▶ **The exercise**:
Leave out the pictures, and return only the lines running from the one that contains "Reconstruct this image" to the one that contains "def cp(d=0.0): return CP.off(d)", both included, exactly as they appear.

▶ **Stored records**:
-.-.-
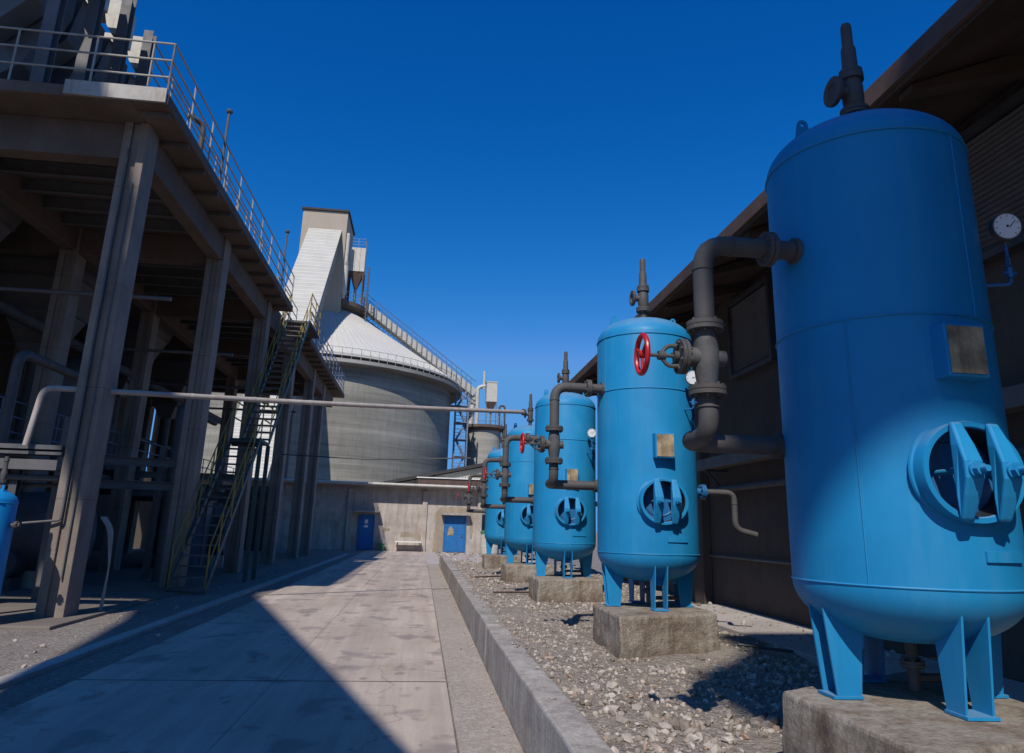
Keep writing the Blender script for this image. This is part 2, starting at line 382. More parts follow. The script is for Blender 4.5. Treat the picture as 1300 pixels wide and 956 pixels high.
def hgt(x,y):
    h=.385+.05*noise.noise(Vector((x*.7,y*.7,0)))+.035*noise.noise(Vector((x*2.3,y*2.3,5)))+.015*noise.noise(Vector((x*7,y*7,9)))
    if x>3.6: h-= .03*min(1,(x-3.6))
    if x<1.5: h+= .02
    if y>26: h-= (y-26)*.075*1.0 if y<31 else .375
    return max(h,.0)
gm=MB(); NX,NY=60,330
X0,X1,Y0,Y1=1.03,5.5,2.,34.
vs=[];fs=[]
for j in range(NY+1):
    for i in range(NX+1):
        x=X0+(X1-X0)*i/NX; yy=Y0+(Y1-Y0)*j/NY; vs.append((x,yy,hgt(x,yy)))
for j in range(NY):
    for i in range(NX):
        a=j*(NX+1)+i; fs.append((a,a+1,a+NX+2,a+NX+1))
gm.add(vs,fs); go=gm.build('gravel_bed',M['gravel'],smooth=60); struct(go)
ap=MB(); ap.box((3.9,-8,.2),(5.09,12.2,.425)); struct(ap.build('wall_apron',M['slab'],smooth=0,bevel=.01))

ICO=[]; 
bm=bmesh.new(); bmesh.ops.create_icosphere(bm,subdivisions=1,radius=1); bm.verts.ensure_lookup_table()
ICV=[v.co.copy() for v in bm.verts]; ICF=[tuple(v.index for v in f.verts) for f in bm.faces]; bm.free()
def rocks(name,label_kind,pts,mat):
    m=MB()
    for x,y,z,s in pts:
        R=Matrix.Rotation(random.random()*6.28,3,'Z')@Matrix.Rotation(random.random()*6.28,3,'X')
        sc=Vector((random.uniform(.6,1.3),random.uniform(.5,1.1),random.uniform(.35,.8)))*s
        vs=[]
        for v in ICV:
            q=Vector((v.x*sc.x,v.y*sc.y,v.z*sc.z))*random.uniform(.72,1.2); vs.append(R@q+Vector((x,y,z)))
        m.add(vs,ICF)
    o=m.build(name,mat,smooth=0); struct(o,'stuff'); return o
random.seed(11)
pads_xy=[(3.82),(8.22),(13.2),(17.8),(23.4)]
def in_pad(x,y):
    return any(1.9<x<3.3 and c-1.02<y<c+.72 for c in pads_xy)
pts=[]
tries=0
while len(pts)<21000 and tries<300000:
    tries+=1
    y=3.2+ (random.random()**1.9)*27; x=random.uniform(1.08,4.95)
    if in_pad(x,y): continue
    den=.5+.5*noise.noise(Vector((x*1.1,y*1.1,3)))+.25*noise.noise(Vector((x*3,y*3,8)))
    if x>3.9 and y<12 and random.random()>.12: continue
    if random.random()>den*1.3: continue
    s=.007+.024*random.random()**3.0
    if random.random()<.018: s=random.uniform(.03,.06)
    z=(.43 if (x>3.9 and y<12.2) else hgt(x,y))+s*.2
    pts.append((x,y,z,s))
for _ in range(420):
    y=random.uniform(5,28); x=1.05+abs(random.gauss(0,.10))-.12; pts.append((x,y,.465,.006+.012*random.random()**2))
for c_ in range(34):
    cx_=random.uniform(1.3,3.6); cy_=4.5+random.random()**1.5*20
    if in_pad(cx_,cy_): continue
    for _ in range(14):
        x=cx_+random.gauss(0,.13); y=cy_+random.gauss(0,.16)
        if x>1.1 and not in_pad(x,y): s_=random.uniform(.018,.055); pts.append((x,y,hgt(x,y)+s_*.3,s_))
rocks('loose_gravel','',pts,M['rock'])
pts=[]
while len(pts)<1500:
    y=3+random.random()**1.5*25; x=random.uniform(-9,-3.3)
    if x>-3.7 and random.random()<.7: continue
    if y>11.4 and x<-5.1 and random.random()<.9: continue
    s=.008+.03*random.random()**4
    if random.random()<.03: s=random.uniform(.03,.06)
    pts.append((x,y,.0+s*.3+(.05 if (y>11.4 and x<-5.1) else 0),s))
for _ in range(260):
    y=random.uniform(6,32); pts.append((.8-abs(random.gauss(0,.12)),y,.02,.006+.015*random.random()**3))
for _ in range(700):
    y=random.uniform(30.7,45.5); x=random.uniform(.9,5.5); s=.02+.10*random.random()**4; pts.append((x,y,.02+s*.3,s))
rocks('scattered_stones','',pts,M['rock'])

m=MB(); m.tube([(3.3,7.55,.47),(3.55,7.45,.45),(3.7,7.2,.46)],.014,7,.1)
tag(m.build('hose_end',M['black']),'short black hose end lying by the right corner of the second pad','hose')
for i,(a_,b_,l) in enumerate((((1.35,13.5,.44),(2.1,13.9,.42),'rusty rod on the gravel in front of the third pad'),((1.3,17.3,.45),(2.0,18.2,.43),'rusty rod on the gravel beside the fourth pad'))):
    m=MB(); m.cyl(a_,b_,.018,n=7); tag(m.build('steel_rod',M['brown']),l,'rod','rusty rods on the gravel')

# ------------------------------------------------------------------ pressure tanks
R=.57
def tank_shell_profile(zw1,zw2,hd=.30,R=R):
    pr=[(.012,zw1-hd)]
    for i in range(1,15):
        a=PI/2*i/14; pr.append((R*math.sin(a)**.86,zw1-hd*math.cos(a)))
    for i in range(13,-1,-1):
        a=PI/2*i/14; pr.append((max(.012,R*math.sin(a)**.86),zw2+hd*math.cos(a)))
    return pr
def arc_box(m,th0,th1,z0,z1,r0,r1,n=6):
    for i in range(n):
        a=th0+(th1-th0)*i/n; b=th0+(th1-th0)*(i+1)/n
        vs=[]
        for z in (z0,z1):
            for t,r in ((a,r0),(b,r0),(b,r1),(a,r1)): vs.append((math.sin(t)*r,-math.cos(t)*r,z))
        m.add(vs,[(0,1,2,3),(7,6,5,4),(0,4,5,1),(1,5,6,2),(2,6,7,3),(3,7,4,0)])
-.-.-
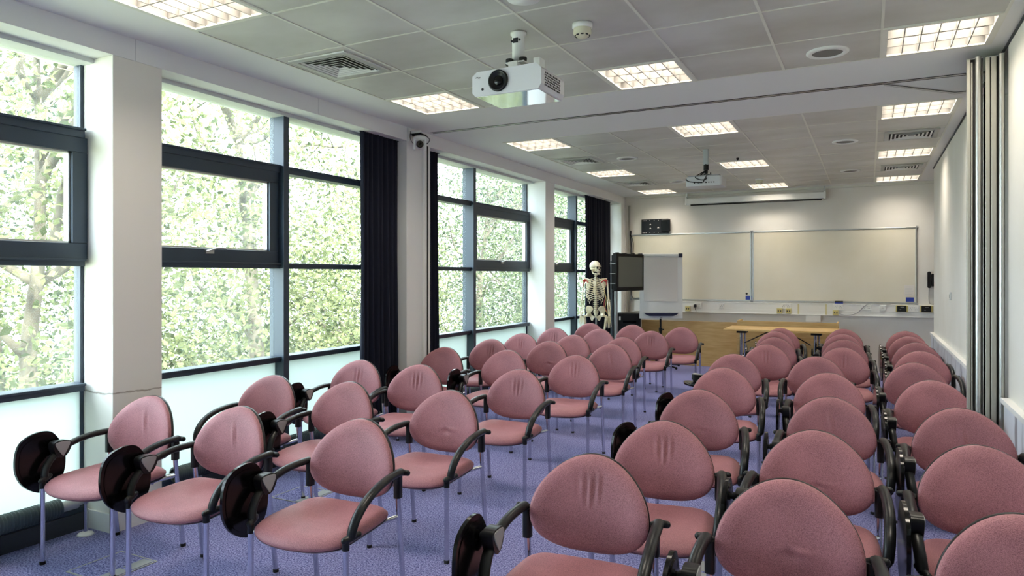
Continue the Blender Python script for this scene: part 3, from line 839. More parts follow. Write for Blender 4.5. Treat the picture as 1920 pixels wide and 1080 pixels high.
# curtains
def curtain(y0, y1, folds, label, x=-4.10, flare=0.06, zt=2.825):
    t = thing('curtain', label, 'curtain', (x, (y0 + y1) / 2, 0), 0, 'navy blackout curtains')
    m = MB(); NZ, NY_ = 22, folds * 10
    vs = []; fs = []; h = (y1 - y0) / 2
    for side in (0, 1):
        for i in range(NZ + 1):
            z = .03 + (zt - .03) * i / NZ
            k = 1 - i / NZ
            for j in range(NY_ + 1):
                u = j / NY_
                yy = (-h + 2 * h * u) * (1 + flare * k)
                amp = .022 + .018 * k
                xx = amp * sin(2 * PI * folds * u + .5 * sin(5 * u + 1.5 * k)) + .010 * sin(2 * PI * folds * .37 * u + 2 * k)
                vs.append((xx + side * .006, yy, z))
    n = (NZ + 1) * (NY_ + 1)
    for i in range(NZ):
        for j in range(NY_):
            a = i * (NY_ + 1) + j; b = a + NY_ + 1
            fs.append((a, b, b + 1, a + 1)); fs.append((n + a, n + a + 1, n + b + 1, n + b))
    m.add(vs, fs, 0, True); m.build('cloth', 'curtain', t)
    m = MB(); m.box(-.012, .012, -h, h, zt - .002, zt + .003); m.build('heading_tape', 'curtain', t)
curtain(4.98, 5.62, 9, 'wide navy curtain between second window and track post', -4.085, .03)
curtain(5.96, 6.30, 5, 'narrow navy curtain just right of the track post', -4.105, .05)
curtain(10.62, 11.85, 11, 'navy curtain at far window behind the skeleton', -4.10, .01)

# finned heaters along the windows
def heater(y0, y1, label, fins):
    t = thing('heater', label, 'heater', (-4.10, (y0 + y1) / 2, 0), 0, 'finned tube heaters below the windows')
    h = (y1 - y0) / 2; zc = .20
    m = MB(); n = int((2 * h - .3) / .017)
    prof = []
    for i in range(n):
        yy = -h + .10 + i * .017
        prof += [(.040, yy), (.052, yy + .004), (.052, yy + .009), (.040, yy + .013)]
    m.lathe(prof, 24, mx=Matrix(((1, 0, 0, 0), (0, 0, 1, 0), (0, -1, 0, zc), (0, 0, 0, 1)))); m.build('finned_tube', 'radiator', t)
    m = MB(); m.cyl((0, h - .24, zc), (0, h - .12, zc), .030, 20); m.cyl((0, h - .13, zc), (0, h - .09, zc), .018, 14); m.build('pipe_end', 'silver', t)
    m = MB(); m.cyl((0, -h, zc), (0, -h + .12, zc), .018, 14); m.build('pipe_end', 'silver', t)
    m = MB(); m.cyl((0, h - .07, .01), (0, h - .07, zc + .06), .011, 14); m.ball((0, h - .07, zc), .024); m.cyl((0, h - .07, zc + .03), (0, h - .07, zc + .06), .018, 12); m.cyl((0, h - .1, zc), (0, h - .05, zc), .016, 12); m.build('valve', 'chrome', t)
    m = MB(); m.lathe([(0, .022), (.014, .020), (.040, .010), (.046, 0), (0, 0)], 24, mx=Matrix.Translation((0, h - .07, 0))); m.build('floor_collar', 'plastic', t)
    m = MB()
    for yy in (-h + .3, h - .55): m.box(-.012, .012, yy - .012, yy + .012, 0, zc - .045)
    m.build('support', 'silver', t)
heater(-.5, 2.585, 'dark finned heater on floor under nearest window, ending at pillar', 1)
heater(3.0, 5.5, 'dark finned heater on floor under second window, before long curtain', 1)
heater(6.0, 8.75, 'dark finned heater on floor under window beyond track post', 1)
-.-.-
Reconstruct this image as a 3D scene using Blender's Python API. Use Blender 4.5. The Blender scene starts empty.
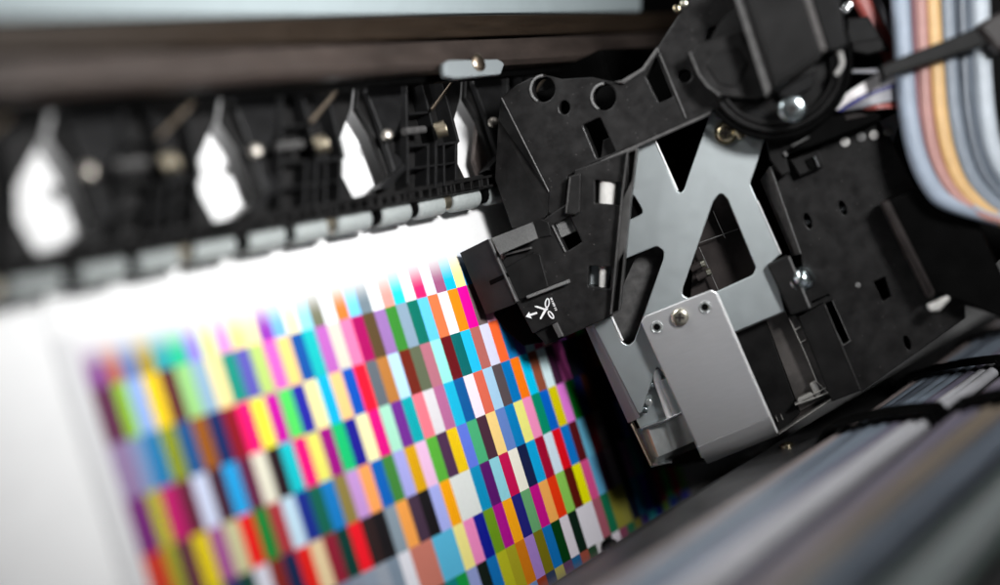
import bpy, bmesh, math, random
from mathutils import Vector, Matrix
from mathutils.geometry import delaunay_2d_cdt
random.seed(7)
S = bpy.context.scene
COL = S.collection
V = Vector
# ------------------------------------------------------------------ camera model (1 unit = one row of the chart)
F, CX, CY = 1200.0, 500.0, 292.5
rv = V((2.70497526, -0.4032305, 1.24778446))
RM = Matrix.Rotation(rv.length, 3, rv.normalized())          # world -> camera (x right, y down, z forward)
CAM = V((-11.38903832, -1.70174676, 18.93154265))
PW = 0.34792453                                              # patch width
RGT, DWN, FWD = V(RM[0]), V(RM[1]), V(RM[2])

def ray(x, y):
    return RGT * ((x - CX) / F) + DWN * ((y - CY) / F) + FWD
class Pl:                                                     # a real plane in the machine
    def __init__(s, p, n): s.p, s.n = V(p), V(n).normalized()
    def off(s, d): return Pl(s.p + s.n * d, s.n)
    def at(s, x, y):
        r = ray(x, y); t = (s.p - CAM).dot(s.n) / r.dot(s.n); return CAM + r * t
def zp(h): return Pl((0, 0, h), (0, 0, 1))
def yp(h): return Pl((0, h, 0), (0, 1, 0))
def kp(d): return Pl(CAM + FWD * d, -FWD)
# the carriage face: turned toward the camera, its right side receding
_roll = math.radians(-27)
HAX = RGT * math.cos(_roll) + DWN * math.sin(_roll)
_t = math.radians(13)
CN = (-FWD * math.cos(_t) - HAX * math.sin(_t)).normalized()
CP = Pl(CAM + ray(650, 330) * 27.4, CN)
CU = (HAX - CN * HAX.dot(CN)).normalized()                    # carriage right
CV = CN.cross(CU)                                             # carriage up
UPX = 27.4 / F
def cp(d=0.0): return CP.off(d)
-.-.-
▶ **The reply**:
Reconstruct this image as a 3D scene using Blender's Python API. Use Blender 4.5. The Blender scene starts empty.
import bpy, bmesh, math, random
from mathutils import Vector, Matrix
from mathutils.geometry import delaunay_2d_cdt
random.seed(7)
S = bpy.context.scene
COL = S.collection
V = Vector
# ------------------------------------------------------------------ camera model (1 unit = one row of the chart)
F, CX, CY = 1200.0, 500.0, 292.5
rv = V((2.70497526, -0.4032305, 1.24778446))
RM = Matrix.Rotation(rv.length, 3, rv.normalized())          # world -> camera (x right, y down, z forward)
CAM = V((-11.38903832, -1.70174676, 18.93154265))
PW = 0.34792453                                              # patch width
RGT, DWN, FWD = V(RM[0]), V(RM[1]), V(RM[2])

def ray(x, y):
    return RGT * ((x - CX) / F) + DWN * ((y - CY) / F) + FWD
class Pl:                                                     # a real plane in the machine
    def __init__(s, p, n): s.p, s.n = V(p), V(n).normalized()
    def off(s, d): return Pl(s.p + s.n * d, s.n)
    def at(s, x, y):
        r = ray(x, y); t = (s.p - CAM).dot(s.n) / r.dot(s.n); return CAM + r * t
def zp(h): return Pl((0, 0, h), (0, 0, 1))
def yp(h): return Pl((0, h, 0), (0, 1, 0))
def kp(d): return Pl(CAM + FWD * d, -FWD)
# the carriage face: turned toward the camera, its right side receding
_roll = math.radians(-27)
HAX = RGT * math.cos(_roll) + DWN * math.sin(_roll)
_t = math.radians(13)
CN = (-FWD * math.cos(_t) - HAX * math.sin(_t)).normalized()
CP = Pl(CAM + ray(650, 330) * 27.4, CN)
CU = (HAX - CN * HAX.dot(CN)).normalized()                    # carriage right
CV = CN.cross(CU)                                             # carriage up
UPX = 27.4 / F
def cp(d=0.0): return CP.off(d)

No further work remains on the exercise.